The X-Rays That Shouldn't Be There
For around 20 years, Caltech Professor of Applied Physics Paul Bellan and his group have been creating magnetically accelerated jets of plasma, an electrically conducting gas composed of ions and electrons, in a vacuum chamber big enough to hold a person. (Neon signs and lightning are everyday examples of plasma).
In that vacuum chamber, wisps of gas are ionized by several thousand volts. One hundred-thousand amps then flow through the plasma, producing strong magnetic fields that mold the plasma into a jet traveling around 10 miles per second. High-speed recordings show that the jet transitions through several distinct stages in a few tens of microseconds.
Bellan says the plasma jet looks like an umbrella growing in length. Once the length reaches one or two feet, the jet undergoes an instability that causes it to transform into a rapidly expanding corkscrew. This rapid expansion triggers a different, faster instability that creates ripples.
"The ripples choke the jet's 100-kiloamp electric current, much like putting your thumb over a water hose restricts the flow and creates a pressure gradient that accelerates water," Bellan says. "Choking the jet current creates an electric field strong enough to accelerate electrons to high energy."

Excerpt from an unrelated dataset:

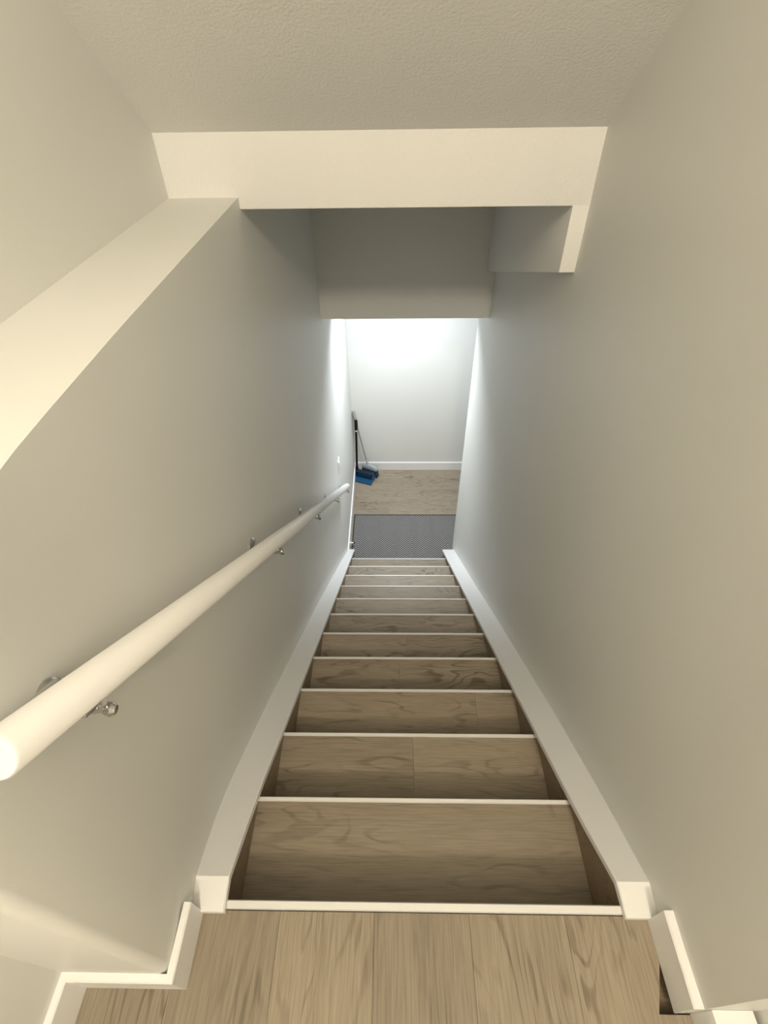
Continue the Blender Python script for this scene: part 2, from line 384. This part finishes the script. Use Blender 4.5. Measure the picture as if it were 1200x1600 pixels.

Those high-energy electrons were previously identified in the jet experiment by the X-rays they generate, and Bellan says their presence was a surprise. That's because conventional understanding says the jet plasma was too cold for electrons to be accelerated to high energy. Note that "cold" is a relative term: Although this plasma had a temperature of about 20,000 Kelvin (35,500 degrees Fahrenheit)—far hotter than anything humans normally encounter—it is nowhere near the temperature of the Sun's corona, which is over a million Kelvin (1.8 million degrees F.)
"So, the question is, 'Why are we seeing X-rays?'" he says.
Cold plasmas were thought to be incapable of generating high-energy electrons because they are too "collisional," meaning an electron cannot travel very far before colliding with another particle. It is like a driver trying to drag race through freeway gridlock. The driver might hit the accelerator but would travel only a few feet before smashing into another car. In the case of a cold plasma, an electron would accelerate only about one micron before colliding and slowing down.
The Bellan group's first attempt at explaining this phenomenon was a model suggesting that some fraction of the electrons manages to avoid colliding with other particles during the first micron of travel. According to the theory, that allowed the electrons to accelerate to slightly higher velocity, and once going faster, they could travel just a little bit farther before encountering another particle with which they might collide. Some fraction of those now-faster electrons would again avoid a collision for a time, allowing them to attain an even higher speed, which would allow them to travel even farther, creating a positive feedback loop that would allow a few lucky electrons to go farther and faster, attaining high speeds and high energies.
But while compelling, the theory was wrong, Bellan says.
"It was realized that this argument has a flaw," he says, "because electrons don't really collide in the sense of hitting something or not hitting something. They are all actually deflecting a little bit all the time. So, there's no such thing as an electron that's colliding or not colliding."
Yet, high-energy electrons do appear in the cold plasma of the jet experiment. To find out why, Bellan developed a computer code that calculated the actions of 5,000 electrons and 5,000 ions continuously deflecting off each other in an electric field. To suss out how a few electrons were managing to reach high energies, he tweaked the parameters and watched how the electrons' behavior changed.
As electrons accelerate in the electric field, they pass near ions but never actually touch them. Occasionally, an electron whizzes so closely past an ion that it transfers energy to an electron attached to the ion and slows down, with the now "excited" ion radiating visible light. Because electrons only occasionally pass so closely, they usually just deflect slightly from the ion without exciting it. This occasional energy leakage occurs in most electrons, which means they never attain high energies.
When Bellan tweaked his simulation, a few high-energy electrons capable of creating X-rays appeared. "The lucky few that never come close enough to an ion to excite it never lose energy," he adds. "These electrons are continuously accelerated in the electric field and ultimately attain sufficient energy to produce the X-rays."
Bellan says that if this behavior occurs in the plasma jet in his Caltech lab, it probably happens in solar flares and astrophysical situations as well. This may also explain why unexpectedly high-energy X-rays are sometimes seen during fusion-energy experiments.
"There's a long history of people seeing things that they thought were useful fusion," he says. "It turns out it was fusion, but it wasn't really useful. It was intense transient electric fields produced by instabilities accelerating a few particles to extremely high energy. This might be explaining what was going on. That's not what people want, but it is probably what happens."
The paper describing the work, "Energetic electron tail production from binary encounters of discrete electrons and ions in a sub-Dreicer electric field," appeared in the October 20 issue of Physics of Plasmas and was presented on November 3 at the 65th Annual Meeting of the American Physical Society Division of Plasma Physics in Denver, Colorado.
Funding for the research was provided by the National Science Foundation and the Air Force Office of Scientific Research.